2. Kesetiaan rakyat ini merupakan awal dari gerakan mempertahankan kemerdekaan selanjutnya. Tindakan yang segera dilakukan adalah pengambil alihan fasilitas militer dari Jepang. Dan setelah September 1945, muncullah perlawanan bersenjata rakyat terhadap kaum penjajah diberbagai daerah seperti, pertempuran Surabaya, disekitar Jakarta, Bandung lautan Api, pertempuran 5 hari di Semarang, di Magelang, Ambarawa, di Palembamg, di Medan dan masih banyak lagi.
3. Pihak sekutu yang wakil-wakilnya sudah mulai berdatangan ke Indonesia, melihat bahwa informasi Pemerintah Hindia-Belanda dipengasingan tidak benar bahwa Pemerintah RI yang baru berdiri hanya semata-mata bikinan Jepang atau merupakan boneka Jepang. Pemerintah RI adalah Pemerintah sah yang legitimate yang didukung rakyat. Dan rakyat Indonesia tidak bersedia untuk dijajah kembali. Kekhawatiran pihak sekutu terutama pada keselamatan ratusan ribu kaum interniran yang berada dipedalaman. Mereka masih bertanya-tanya langkah apa yang terbaik yang harus dilakukan. Melihat kepatuhan rakyat dalam Rapat Raksasa Ikada ini kepada Soekarno, mereka mengambil sikap untuk mengajak kerja sama pemerintah RI dalam penyelesaian pengangkutan Jepang dan evakuasi para interniran dan mengumpulkannya di Jakarta. Panitia kerja sama Inggris-Indonesia ini dalam tahun 1946 resmi bernama PANITIA OEROESAN PENGANGKUTAN DJEPANG DAN APWI (POPDA).
[1] Dizaman Jepang bernama jalan Myakodori
[2] Jalan Pejambon, disebelah gedung Pancasila sekarang.

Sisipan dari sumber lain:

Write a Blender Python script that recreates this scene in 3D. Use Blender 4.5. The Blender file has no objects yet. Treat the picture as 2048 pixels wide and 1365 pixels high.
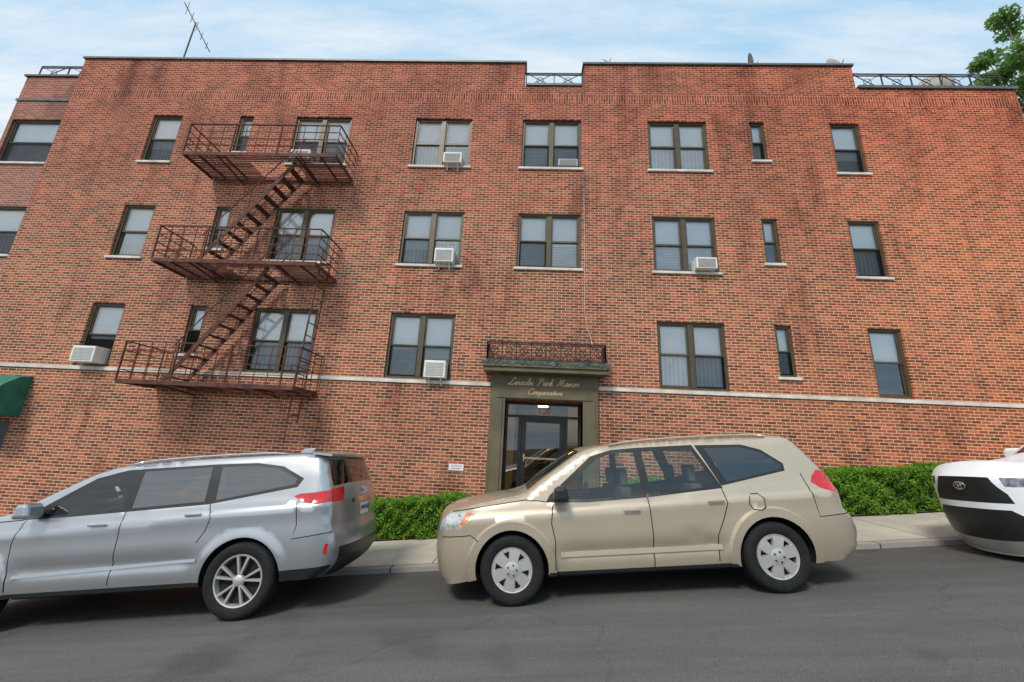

[3] Osman Raliby, Documenta Historica, 1953, hal 15
[4] Berita Film Indonesia no.2 tahun 1945.
[5] Setelah Jepang takluk tanggal 15 Agustus 1945, resminya yang berkuasa adalah sekutu sebagai pemenang perang dunia ke 2. Tanggal 8 September 1945 mendarat di kemayoran dengan payung sejumlah perwira sekutu. Dan tanggal 16 September 1945, tiba di Tanjung Priok sejumlah kapal perang sekutu dipimpin Laksamana Peterson. Diatas kapal bendera Cumberland, ikut sejumlah pejabat sipil dan militer Belanda.
[6] Commite van Actie mula-mula bermarkas di Prapatan 10, kemudian pada tanggal 25 Agustus 1945 pindah ke Menteng 31.
[7] Tugas sekutu adalah melucuti Jepang dan mengevakuasi APWI (Allied Prisoner of War).
[8] Sekarang gedung Mahkamah Agung Lapangan Banteng Jakarta
[9] Sebenarnya rakyat Jakarta bukan sama sekali tidak terlindungi. Pada tanggal 22 Agustus 1945 telah terbentuk BKR (Badan Keamanan Rakyat). Dalam badan ini bergabung tenaga professional ex PETA, HEIHO, kaum para militer seperti KEIBODAN, SEINENDAN, disamping pemuda-mahasiswa yang sudah terlatih dibidang militer dizaman Jepang. Selain itu sudah sempat dikumpulkan sejumlah senjata dan munisi kalau-kalau Jepang akan menggunakan kekuatan militernya. Pimpinan BKR Jakarta adalah ex`Shudancho Mufraini Mukmin.